Predictable: When people are put into the types of situations that startups encounter, there will be conflict. No doubt at all. They are ripe for conflict at many levels, due to the very nature of the environment startups operate in — new, fresh, lots of unknowns, creative ideas bouncing around, high risk, high energy, high stress (did I mention unknowns?).

These factors all feed the levels and nature of trust, which is an essential element of a high-performing team. Well-managed, constructive conflict is where creative ideas and innovation happen. Unmanaged, it can be where disputes, misunderstandings, interpersonal clashes, separations — negative conflict run amok — can happen.

If it can be predicted, we can manage it and minimize its effects.

Identifiable: If you and your team are in the midst of a dispute, you are probably full of confusion, frustration and concern. You might be worried about losing money, clients, your reputation, production capacity, market entry and perhaps your own identity.

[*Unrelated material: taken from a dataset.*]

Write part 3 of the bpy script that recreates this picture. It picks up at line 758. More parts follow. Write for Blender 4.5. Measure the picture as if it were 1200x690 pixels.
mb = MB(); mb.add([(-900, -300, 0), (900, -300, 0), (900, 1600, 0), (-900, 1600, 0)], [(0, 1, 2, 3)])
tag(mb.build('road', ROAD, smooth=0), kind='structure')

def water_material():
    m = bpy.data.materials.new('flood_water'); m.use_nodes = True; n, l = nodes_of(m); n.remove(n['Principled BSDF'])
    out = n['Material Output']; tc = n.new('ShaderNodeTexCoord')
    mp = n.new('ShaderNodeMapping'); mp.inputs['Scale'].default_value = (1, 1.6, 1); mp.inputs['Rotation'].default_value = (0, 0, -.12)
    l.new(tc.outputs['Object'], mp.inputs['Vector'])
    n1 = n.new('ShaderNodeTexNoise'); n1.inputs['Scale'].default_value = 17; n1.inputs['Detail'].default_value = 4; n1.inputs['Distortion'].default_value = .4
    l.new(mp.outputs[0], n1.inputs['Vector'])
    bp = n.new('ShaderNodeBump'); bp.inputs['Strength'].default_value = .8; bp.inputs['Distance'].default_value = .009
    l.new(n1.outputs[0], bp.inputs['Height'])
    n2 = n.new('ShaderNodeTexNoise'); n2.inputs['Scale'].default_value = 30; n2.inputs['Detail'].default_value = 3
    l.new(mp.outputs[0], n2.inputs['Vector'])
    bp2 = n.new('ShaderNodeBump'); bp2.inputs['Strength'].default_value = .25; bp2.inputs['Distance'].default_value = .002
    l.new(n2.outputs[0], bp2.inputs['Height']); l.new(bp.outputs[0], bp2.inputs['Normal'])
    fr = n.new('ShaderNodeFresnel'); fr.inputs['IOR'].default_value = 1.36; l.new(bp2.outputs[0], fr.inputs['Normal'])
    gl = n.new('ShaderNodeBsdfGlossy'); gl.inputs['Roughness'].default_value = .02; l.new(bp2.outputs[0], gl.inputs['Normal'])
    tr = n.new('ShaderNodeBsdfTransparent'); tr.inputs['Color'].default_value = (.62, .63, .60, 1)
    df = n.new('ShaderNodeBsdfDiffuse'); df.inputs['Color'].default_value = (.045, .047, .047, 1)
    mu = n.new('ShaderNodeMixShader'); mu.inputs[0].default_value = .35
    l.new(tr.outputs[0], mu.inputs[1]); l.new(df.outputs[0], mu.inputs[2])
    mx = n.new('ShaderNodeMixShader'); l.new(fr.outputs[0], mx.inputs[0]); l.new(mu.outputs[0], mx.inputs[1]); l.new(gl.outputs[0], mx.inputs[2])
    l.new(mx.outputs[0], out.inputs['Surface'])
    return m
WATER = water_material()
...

Or, you are not in the thick of a dispute, but conflict is happening — it’s just sitting under the surface about to boil over. Everyone appears to be getting along in meetings and interpersonal relationships, but in fact conflict is festering and eroding trust, productivity, teamwork and friendships.

Here are just a few of the warning signs that conflict is occurring in your startup. Many of these are indicators of a loss of trust within the team.

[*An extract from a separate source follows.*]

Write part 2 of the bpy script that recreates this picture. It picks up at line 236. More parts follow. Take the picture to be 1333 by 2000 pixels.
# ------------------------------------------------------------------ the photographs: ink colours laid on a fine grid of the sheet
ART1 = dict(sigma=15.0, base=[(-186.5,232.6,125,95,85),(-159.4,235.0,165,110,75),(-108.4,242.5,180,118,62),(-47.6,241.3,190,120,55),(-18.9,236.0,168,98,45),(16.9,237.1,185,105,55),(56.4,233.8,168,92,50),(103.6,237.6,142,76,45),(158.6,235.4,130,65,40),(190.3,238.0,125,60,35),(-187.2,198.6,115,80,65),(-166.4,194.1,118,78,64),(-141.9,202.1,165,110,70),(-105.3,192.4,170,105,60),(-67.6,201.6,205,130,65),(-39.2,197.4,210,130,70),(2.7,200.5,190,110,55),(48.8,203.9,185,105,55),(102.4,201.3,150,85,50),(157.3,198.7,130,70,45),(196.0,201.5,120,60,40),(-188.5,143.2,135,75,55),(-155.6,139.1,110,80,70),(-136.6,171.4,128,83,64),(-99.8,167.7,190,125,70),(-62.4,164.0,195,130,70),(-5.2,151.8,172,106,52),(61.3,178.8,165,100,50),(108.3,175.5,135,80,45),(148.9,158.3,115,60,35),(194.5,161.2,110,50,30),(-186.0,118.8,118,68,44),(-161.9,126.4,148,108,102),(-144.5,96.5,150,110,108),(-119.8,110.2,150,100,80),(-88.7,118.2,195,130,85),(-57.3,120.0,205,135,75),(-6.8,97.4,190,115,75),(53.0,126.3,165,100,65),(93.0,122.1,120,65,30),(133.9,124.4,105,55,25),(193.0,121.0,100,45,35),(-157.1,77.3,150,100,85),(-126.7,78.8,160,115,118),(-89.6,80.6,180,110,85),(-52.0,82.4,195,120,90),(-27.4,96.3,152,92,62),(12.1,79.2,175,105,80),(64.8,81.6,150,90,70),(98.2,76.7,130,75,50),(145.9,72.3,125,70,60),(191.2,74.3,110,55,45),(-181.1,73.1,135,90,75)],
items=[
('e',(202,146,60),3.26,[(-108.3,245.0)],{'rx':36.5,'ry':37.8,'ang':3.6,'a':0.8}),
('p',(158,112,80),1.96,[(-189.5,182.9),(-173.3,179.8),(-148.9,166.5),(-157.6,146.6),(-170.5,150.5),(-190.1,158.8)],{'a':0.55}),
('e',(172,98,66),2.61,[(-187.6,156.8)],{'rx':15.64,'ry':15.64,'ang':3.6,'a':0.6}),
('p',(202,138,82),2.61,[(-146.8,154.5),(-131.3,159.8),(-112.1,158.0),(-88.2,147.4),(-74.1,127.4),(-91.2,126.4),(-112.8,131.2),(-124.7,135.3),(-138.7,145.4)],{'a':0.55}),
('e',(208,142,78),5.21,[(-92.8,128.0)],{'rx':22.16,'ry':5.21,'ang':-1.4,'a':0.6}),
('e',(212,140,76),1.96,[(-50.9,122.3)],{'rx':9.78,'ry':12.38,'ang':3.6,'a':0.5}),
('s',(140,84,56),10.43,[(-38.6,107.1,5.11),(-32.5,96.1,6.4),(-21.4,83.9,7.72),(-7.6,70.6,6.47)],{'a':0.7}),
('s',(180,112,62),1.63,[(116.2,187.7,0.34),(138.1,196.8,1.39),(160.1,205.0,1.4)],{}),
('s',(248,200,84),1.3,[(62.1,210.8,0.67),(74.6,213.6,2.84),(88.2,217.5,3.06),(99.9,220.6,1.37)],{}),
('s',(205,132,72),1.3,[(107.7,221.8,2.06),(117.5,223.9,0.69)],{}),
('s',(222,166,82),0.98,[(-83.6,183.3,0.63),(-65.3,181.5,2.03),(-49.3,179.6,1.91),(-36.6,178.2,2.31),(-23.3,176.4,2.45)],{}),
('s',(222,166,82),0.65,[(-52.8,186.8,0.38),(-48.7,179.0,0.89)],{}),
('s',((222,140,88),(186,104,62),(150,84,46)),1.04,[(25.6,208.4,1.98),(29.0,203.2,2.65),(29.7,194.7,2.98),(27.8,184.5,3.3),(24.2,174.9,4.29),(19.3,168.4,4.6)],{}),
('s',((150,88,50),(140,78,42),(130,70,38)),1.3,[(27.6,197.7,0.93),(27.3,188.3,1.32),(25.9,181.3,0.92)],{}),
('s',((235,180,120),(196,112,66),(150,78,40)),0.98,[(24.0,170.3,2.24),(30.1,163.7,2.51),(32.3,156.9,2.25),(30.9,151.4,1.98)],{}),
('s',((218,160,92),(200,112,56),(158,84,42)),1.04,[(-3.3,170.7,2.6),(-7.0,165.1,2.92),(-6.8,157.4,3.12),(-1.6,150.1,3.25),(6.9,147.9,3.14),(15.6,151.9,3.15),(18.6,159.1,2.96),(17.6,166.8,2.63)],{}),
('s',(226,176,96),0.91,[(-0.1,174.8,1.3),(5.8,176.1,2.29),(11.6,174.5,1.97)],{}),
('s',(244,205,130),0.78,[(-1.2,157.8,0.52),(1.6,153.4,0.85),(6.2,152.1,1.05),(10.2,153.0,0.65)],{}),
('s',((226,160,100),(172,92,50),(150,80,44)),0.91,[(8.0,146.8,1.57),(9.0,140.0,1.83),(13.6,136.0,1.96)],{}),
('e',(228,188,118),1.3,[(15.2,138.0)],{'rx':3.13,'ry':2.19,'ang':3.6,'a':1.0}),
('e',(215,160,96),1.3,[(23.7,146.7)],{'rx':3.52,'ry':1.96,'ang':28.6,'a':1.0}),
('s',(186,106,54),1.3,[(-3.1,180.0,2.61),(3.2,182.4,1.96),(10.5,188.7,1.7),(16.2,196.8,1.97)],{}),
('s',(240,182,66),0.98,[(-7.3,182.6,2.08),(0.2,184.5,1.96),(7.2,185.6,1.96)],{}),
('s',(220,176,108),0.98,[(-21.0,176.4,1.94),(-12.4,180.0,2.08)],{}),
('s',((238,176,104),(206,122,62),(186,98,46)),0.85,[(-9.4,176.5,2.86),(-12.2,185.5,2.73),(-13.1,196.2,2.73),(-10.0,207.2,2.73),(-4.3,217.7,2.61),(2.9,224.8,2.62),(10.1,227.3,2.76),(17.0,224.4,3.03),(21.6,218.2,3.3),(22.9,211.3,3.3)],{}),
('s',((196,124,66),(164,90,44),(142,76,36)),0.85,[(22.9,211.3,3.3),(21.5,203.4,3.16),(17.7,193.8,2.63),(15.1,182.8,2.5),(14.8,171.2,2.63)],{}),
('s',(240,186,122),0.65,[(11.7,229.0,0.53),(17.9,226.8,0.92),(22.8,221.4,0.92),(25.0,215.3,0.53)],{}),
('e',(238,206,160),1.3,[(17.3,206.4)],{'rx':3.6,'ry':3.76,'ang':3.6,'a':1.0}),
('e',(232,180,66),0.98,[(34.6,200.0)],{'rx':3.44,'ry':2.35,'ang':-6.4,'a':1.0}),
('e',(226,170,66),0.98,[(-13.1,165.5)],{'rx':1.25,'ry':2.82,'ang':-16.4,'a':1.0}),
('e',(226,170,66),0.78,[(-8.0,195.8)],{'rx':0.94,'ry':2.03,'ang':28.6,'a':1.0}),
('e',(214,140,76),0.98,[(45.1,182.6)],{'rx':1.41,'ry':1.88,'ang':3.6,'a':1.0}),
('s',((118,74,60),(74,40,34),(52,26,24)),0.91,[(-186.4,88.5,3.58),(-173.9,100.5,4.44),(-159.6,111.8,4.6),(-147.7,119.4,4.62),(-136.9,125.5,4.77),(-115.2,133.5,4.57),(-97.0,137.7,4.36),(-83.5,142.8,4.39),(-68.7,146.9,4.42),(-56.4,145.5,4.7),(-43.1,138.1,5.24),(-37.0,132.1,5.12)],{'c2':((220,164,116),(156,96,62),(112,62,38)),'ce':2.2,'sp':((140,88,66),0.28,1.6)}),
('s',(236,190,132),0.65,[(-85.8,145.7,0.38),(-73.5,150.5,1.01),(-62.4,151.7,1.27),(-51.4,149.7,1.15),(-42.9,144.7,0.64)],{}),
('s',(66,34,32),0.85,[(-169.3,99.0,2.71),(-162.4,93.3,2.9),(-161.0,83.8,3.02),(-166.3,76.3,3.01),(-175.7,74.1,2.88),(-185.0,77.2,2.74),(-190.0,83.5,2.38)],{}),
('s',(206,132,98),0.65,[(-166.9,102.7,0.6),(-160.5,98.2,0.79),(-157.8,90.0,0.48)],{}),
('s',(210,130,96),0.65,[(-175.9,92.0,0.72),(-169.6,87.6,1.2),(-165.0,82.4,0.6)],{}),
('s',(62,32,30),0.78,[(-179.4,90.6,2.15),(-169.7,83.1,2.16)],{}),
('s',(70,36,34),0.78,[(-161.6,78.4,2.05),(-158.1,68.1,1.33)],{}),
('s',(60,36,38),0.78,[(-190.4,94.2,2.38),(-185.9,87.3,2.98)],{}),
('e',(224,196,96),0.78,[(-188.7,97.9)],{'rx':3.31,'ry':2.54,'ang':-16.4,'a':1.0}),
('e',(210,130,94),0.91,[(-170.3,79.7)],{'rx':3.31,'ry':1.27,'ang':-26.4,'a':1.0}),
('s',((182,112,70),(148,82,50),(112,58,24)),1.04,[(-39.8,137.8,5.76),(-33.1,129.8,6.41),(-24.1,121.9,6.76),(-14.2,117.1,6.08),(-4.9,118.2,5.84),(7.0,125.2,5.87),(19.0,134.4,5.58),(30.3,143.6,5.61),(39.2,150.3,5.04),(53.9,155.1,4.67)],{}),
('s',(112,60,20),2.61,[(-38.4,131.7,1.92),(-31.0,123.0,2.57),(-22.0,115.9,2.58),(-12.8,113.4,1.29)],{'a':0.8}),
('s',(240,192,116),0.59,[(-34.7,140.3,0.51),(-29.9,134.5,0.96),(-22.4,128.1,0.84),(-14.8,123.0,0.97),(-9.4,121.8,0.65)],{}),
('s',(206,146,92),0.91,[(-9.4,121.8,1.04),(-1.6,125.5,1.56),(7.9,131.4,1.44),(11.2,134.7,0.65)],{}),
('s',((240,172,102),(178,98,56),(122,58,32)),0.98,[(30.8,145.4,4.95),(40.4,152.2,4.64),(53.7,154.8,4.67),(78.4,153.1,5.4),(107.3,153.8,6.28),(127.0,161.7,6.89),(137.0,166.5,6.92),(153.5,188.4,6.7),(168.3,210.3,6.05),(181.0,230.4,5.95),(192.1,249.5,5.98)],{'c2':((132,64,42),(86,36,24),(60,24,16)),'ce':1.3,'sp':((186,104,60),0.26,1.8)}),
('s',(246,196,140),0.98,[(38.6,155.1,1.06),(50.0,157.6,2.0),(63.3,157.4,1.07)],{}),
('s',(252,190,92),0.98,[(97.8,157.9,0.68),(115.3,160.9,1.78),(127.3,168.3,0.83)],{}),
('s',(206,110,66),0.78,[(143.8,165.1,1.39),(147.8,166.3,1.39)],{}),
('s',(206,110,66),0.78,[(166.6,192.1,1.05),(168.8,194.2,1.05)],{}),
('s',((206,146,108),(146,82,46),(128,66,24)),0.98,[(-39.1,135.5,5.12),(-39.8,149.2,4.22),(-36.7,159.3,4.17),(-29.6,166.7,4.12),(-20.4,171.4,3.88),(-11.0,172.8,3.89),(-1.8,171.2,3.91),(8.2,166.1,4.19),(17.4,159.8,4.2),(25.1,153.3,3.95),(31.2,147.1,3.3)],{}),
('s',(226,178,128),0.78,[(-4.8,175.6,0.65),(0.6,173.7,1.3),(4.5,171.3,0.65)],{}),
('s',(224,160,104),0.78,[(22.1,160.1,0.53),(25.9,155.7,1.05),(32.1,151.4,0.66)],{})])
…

  • Dysfunctional meetings. Do team meetings end up being gripe sessions instead of brainstorming sessions? Are there some people who always seem to dominate the conversation while others appear annoyed, distracted or quietly fuming?

  • Anger. Any anger, but especially that which is an over-reaction, needs to be addressed immediately. Anger is rarely the response for a first-time upset.

  • Anxiety. Are there certain individuals who seem anxious or on edge most of the time? Maybe they avoid social interactions, are always doubting their work or asking more than the normal amount of questions. Anxiety is often an indicator that there may be an issue festering on an interpersonal level.

  • Clique forming. Does it look like some people are taking sides in an otherwise cohesive team? A few people seem to be ganging up on others. There are more side conversations happening or decisions being made offline. The team isn’t functioning as one body and perhaps not as productive as usual. 

  • Repetitive disagreements. Does it seem that the team members always disagree? Is the conflict often over petty matters?  Decision making that used to be productive seems be slowing down or stalled.

Manageable: There are many proven models of conflict management which are deployed through professional conflict advisory and mediation. Besides expertise in these models, the mediator provides what the startup team cannot — an outside, impartial, confidential, expert and fresh set of eyes. We set up a process that is safe, comfortable and effective for everyone involved, creating a neutral space for all parties to come together to resolve whatever is in dispute. According to the American Arbitration Association, over 85% of all mediations result in a settlement.

The really unexpected and beautiful part about working with entrepreneurs to mitigate, prevent, and resolve disputes is that the very same skills they learn in and around conflict also help them build much more creative and nimble teams. Not a lot of kumbaya, just real skills in handling the most complex thing in the world — human relationships. Important to startups and important to scaling.